E, conforme se diz no Ac. deste TCA, de 16/03/2005, recurso 00598/05, que passamos a citar Da opção do legislador de atribuir aos recursos ordinários a função de permitir que o Tribunal ad quem proceda à reapreciação da decisão proferida pelo Tribunal a quo, decorre que essa reapreciação se há - de mover dentro dos mesmos condicionalismos em que se encontrava o Tribunal recorrido no momento do seu proferimento. Isto significa que, em regra, o Tribunal de recurso não pode ser chamado a pronunciar-se sobre matéria que não foi alegada pelas partes na instância recorrida ou sobre pedidos que nela não foram formulados. Os recursos são meios de impugnação de decisões judiciais e não meios de julgamento de questões novas.

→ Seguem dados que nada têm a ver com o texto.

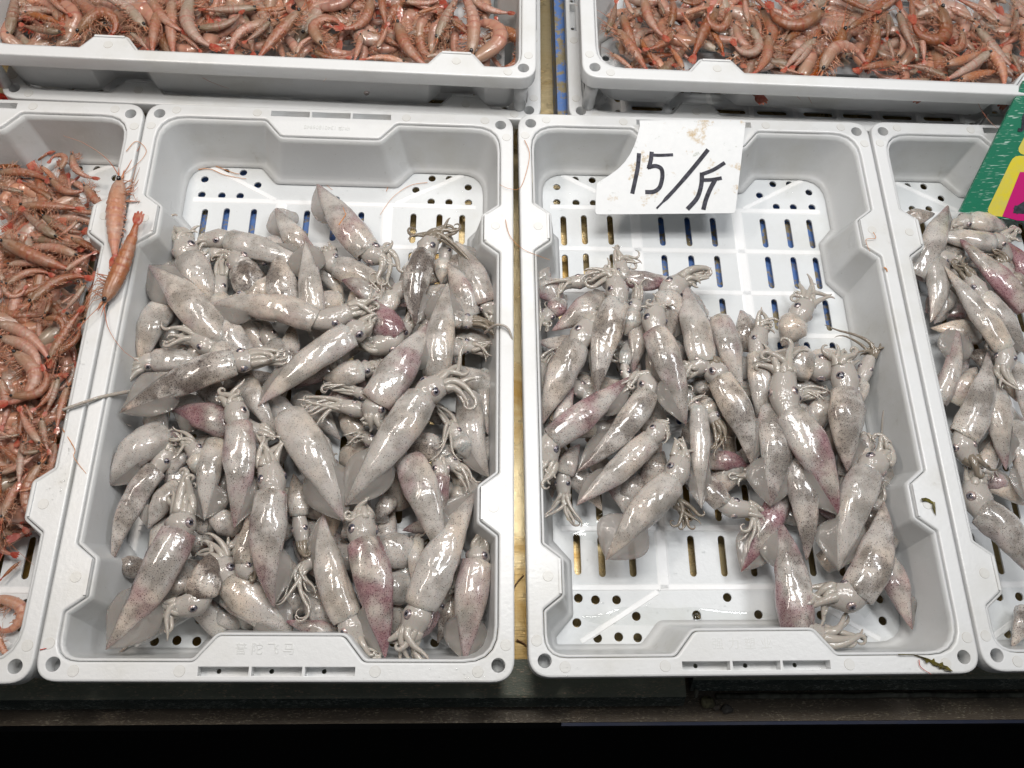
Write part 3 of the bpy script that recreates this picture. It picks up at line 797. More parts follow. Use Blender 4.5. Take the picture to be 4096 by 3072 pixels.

Excluída está, por isso, a possibilidade de alegação de factos novos (ius novorum; nova) na instância de recurso, embora isso não resulte de qualquer proibição legal, as antes da ausência de qualquer permissão expressa.

(...)

Concluímos assim que, ressalvada a possibilidade legal de apreciação de matéria de conhecimento oficioso e funcional, de factos notórios ou supervenientes, uso de poderes de substituição e de ampliação do objecto por anulação do julgado, o âmbito dos poderes cognitivos do Tribunal Central Administrativo em via de recurso, é balizado:

1. pela matéria de facto alegada em primeira instância,

2. pelo pedido formulado pelo autor em primeira instância,

3. e pelo julgado na decisão proferida em primeira instância”.


Ora, conforme jurisprudência assente, A prescrição da obrigação tributária não é de conhecimento oficioso no processo de impugnação judicial do acto de liquidação, por não consubstanciar vício invalidante desse acto, cuja verificação possa conduzir à procedência da respectiva impugnação” (cfr. Ac. do STA, de 07/02/07, Proc. 01130/06).

6 – Em face do exposto, emito parecer no sentido da improcedência do presente recurso, mantendo - se a douta sentença recorrida nos seus precisos termos, por se afigurar que a mesma não enferma de qualquer ilegalidade ou de erro de interpretação e aplicação dos normativos legais aplicáveis.